Some businesses failed, of course, and their losses were absorbed into the local currency's value. If enough failed, the town went bust, the currency became worthless, and everyone left. If enough succeeded, the town grew and attracted outside hard capital, and the bank usually converted into a standard legal bank. People who accepted wages in the local private currency were placing a bet on the success of the town as a whole. Besides allowing the local economy to function at a much higher level than would have been possible using only specie currency, this system also encouraged people who lived there to do things that would prove beneficial to the town as a whole - they were all in it together, so they all had a personal incentive to make it work.

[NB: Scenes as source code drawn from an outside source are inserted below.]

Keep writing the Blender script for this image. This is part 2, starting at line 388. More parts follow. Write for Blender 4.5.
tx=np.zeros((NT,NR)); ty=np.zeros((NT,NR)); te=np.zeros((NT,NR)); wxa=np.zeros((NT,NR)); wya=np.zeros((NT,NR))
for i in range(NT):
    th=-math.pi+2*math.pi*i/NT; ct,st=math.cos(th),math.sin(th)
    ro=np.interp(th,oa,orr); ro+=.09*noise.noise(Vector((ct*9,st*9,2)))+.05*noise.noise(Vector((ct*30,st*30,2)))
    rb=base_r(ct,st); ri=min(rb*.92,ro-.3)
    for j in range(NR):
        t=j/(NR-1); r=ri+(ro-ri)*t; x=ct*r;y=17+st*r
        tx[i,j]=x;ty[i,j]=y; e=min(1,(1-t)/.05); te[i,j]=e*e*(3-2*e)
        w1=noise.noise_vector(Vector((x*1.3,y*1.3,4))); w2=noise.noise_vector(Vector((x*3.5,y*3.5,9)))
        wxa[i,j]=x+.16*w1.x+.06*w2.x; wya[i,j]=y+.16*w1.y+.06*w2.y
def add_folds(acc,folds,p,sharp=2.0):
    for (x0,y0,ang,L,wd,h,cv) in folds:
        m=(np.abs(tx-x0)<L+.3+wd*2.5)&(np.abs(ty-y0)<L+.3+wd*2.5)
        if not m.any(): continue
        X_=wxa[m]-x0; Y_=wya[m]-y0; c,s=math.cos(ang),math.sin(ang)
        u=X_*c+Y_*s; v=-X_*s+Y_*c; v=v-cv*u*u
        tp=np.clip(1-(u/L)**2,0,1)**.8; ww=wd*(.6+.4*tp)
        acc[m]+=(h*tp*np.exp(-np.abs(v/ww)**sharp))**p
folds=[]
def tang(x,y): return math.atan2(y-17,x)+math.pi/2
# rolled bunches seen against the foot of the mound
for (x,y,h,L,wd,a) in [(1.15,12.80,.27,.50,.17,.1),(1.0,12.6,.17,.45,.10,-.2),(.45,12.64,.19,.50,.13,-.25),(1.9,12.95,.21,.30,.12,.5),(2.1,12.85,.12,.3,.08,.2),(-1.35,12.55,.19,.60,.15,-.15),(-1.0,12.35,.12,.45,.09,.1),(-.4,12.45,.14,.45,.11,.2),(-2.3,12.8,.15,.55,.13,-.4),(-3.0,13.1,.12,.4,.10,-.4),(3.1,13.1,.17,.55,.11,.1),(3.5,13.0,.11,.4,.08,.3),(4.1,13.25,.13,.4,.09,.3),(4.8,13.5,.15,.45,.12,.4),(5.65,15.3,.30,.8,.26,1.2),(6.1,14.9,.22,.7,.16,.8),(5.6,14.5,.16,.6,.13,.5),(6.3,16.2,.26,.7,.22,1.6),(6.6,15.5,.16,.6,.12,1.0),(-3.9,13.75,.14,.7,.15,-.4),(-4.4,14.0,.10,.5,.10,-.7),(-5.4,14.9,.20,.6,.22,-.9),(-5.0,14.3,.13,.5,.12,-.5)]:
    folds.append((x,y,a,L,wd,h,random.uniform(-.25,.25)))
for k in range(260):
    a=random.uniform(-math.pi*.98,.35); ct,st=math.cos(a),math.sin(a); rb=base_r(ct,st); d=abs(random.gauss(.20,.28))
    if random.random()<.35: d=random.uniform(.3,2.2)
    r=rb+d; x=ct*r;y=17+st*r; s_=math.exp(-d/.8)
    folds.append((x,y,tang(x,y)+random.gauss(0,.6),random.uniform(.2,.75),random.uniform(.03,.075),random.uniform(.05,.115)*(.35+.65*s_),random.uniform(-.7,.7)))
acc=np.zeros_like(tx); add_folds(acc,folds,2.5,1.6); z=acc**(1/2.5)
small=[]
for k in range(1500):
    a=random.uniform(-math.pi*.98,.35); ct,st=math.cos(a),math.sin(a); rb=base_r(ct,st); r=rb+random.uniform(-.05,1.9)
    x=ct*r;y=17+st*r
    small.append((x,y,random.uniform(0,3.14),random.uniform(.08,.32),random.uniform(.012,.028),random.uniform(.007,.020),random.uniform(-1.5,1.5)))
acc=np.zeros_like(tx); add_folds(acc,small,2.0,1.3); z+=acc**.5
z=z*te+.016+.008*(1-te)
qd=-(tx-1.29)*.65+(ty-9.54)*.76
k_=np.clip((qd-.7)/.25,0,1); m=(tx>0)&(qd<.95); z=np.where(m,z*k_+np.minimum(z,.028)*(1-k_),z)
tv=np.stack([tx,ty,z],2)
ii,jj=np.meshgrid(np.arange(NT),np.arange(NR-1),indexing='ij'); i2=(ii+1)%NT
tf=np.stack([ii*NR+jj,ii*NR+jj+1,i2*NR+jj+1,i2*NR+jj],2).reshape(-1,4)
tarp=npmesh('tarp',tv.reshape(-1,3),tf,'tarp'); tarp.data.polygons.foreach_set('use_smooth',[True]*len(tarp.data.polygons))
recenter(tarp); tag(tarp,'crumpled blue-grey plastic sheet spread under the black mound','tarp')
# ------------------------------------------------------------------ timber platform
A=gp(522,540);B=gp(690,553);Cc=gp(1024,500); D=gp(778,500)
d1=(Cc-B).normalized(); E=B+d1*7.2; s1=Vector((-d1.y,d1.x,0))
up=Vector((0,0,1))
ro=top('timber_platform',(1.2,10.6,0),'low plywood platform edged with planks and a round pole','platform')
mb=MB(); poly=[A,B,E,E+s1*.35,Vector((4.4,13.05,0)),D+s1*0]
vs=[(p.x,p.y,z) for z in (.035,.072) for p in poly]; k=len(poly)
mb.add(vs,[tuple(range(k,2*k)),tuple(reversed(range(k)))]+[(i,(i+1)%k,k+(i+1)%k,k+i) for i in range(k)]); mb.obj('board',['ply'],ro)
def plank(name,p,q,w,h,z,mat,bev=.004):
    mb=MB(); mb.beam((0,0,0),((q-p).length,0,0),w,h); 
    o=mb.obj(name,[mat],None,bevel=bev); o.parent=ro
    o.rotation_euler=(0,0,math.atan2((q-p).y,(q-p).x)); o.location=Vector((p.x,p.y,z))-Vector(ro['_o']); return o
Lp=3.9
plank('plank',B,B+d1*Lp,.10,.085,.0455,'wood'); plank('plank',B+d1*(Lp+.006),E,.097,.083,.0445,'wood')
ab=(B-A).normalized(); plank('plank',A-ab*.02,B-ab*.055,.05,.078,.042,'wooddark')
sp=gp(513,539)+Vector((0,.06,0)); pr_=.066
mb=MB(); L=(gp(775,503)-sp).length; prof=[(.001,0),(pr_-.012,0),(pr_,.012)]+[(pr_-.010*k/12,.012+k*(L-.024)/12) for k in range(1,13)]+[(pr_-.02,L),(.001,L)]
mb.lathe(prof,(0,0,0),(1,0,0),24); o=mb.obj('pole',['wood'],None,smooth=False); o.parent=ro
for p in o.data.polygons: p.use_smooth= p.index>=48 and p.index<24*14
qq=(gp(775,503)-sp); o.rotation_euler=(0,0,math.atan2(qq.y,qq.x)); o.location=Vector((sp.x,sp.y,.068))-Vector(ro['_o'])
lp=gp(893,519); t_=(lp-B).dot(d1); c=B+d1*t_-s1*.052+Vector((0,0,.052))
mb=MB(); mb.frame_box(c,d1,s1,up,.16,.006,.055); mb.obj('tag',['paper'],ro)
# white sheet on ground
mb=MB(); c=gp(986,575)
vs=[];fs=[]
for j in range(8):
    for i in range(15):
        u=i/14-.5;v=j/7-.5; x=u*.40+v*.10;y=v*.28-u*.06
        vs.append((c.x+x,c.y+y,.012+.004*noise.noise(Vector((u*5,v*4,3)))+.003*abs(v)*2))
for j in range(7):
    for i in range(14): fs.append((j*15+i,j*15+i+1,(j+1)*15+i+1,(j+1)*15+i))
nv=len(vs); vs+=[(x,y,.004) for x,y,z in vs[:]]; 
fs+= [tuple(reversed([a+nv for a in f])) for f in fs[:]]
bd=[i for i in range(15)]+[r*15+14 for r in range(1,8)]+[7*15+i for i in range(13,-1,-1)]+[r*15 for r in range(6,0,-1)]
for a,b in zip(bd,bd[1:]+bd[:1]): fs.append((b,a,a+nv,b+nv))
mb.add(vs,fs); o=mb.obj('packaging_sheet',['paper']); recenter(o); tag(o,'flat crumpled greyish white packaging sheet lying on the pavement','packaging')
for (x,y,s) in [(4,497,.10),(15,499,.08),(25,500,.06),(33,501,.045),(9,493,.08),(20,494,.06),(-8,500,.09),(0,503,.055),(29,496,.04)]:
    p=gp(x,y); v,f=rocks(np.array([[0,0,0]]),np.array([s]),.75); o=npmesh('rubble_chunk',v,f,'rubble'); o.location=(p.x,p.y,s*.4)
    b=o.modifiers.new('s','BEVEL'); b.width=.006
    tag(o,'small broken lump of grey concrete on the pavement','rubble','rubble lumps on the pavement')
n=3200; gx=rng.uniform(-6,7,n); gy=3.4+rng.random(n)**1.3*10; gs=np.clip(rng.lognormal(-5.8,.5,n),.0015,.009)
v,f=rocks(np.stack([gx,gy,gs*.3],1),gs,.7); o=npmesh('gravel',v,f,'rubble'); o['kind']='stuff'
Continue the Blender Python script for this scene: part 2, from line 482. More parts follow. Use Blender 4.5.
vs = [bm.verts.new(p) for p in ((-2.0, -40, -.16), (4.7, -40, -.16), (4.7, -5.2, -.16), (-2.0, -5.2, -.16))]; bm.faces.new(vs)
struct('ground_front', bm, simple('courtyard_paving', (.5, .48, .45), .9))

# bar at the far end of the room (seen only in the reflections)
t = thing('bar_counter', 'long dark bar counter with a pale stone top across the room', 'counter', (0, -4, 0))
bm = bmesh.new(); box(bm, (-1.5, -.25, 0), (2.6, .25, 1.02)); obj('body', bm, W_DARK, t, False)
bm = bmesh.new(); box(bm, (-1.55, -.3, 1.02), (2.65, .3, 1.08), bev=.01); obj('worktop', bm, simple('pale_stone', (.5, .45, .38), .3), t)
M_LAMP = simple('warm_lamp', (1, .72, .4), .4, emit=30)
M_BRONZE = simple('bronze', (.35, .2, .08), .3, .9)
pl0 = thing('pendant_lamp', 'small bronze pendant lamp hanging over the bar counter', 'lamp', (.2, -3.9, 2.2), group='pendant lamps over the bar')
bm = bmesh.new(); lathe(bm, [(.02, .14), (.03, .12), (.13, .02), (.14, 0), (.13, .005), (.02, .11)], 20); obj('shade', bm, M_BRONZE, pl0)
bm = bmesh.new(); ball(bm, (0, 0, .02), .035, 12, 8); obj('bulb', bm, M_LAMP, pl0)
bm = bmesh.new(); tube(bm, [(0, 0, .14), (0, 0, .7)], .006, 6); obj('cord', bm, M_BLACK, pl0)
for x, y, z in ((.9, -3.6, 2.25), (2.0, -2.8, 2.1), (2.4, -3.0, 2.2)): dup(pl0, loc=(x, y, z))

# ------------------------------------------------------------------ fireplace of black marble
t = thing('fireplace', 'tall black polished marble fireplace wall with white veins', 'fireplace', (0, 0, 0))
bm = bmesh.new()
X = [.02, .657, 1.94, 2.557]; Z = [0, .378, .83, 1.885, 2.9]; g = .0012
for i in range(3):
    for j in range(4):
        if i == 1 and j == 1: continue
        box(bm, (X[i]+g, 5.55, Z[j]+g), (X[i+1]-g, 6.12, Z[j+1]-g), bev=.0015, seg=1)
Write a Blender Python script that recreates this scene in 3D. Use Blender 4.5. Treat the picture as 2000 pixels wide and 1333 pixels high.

The same thing happens with fiat currency on a larger scale today, and I believe this is a major factor in recent US economic growth. The stagflation of the 1970s was a hangover from the attempt to maintain a gold standard during the previous period of massive postwar economic growth - with the benefits of high technology, growth vastly outpaced the increases in the amount of gold in the world (and gold held by the US government in particular, under Bretton Woods), just as happened during the Industrial Revolution, and ongoing deflation of the dollar was the result. Artificially fixed foreign exchange rates provided arbitrage opportunities and further damaged the dollar. It became vastly overvalued relative to gold and other currencies because of the fixed peg to $35 an ounce gold.
When gold convertability was ended and the dollar was allowed to float versus other currencies, stagflation was the result - no new economic growth, but massive inflation as the dollar, now unconstrained by an artificial fixed peg to gold that had no relation whatsoever to the amount of economic activity going on and value being created, rapidly adjusted on the market to its fair value relative to the size/output of other economies.